Biography
The Don Gillis present in the oral history tapes is one both intimate and unknown. Although his voice adopts the rounded friendliness appropriate for broadcast technology, and his tone is jocular and engaged, the focus of the interviews is almost always squarely on the subject. We learn very little about Gillis himself, and those unfamiliar with his story might wonder why he was chosen to conduct these interviews; the surviving documents give few details, but we do know that at the 1965 meeting, Gillis proposed a 30-minute radio show for the ABA titled the “Best in Band Music,” probably for NBC. For this purpose Gillis chaired an ABA committee which also included Arthur Brandenburg and Chester E. Whiting. The interviews were to be interspersed with a wide cross-section of music, which explains the various aesthetic approaches the interviewees represent.
Among the few autobiographical details Gillis conveys are several references to his early career at Texas Christian University in Fort Worth, where he earned a music degree. During his junior and senior year, he was chosen as a student bandleader and, after graduation returned to serve as TCU’s band director from 1935 to 1942. Other jobs during the period included work as a staff trombonist and arranger at a local radio station, WBAP. The positions at both TCU and WBAP provided opportunities for Gillis to compose “music for use”.
Early works included the Panhandle Suite (1935) for concert band, which reflected the composer’s familiarity with Ferde Grofé’s Grand Canyon Suite, and The Raven (1937), written as accompaniment to a dramatic reading of Edgar Allen Poe’s poem on the air. The stylistic tendencies of these works were endemic of the times. Like much Depression-Era classical music they were accessible, with an emphasis on singable melodies and clear harmonies. These characteristics, along with the sort of humor that might inspire a composer to write a Symphony 5 1/2 “Symphony for Fun”, became the signature features of Gillis’s compositions.
Toscanini
From Fort Worth, Gillis moved to Chicago, where he briefly became production director at WMAQ, an NBC affiliate. That job was a poor match, but it led to an appointment as music show staff director at WNBC, the home of Arturo Toscanini’s NBC Symphony, then the most well-known symphony orchestra in the U.S. Toscanini was famous for his mercurial temper, and when Gillis was assigned to his show in 1944, he was the last in a string of short-lived producers. Nonetheless, Gillis cultivated a good relationship with the conductor and remained at WNBC until 1954, when the NBC Symphony was disbanded. Those years shaped the rest of his career, both because they allowed Gillis to present his own compositions to a national audience and because he learned about radio production at the highest levels.
In 1956 and 1957, Gillis was a composer-in-residence at the Interlochen Arts Academy. Because the National Music Camp met only during the summer, this job allowed Gillis to write and guest conduct the rest of the year. In 1958 Gillis became Executive Vice-President of the camp, a position he retained until 1961. Many of his compositions written during the Interlochen years were intended for student performance, including a short opera, Pep Rally (1956) for singers and band accompaniment.

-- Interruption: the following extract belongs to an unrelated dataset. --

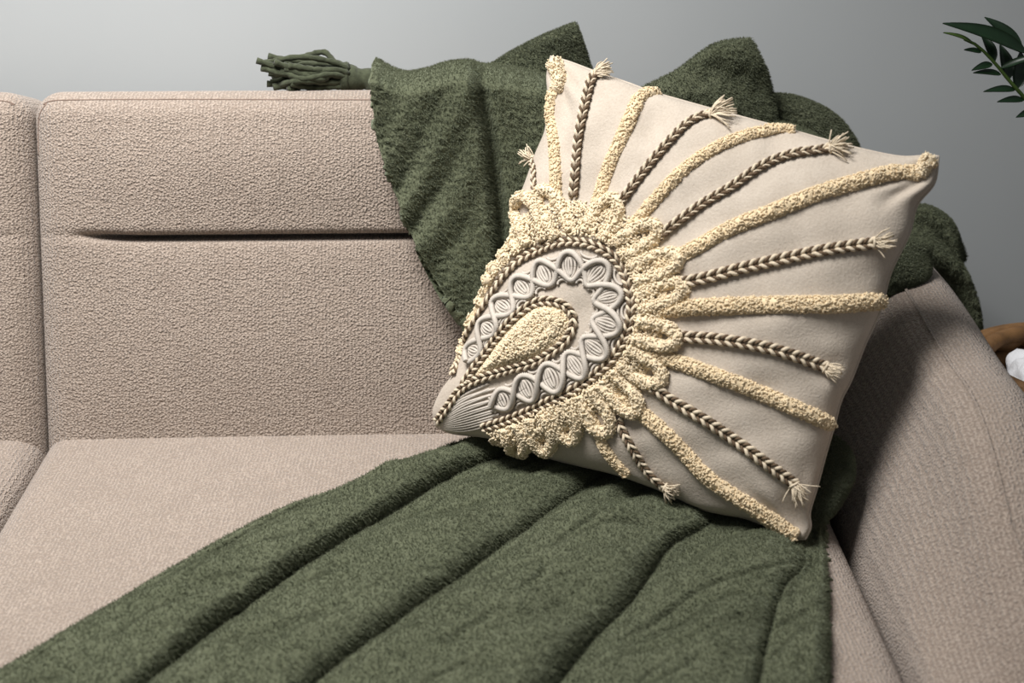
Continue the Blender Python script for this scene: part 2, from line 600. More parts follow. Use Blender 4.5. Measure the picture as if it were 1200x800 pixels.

During the period in which the ABA interviews were conducted, Gillis returned to broadcasting and university, this time on a free-lance basis. He produced two of his best-known radio series, Toscanini: The Man Behind the Legend for NBC, and The Music of Don Gillis for National Educational Radio (the precursor to National Public Radio), as well as several smaller series. Although it appears that the interviews were never turned into the planned radio program, Gillis was a natural choice to lead such an ABA radio project. By 1965, he had been a member of the ABA for over a decade and he had been writing music for the band for over thirty years; he was also intimately familiar with radio as a medium and with the norms of the industry.
Astute listeners will notice Gillis’s guidance of the project during the recordings. At the very beginning and very end of the interviews, he can be heard giving or receiving instructions from those running the microphone and tape, or preparing the interviewee for expected topics. He also makes several references to post-production editing, making sure to repeat himself or make a note when there is a mistake, so that the tape could be cut and remastered later (we do not have the edited versions). In addition, there is Gillis’s interview style—he has a mid-century broadcaster voice with a tendency toward gentle flattery and seemingly genuine curiosity.
Regardless of the purpose of the recordings, we are fortunate that they exist. Through them we are able to learn a great deal about band music in the U.S. during the Cold War. We are able to extract this information not just because there are so many interviews with bandmasters in different sub-fields and career stages, but also because Gillis is a skillful interviewer, extracting both information and emotion from his subjects.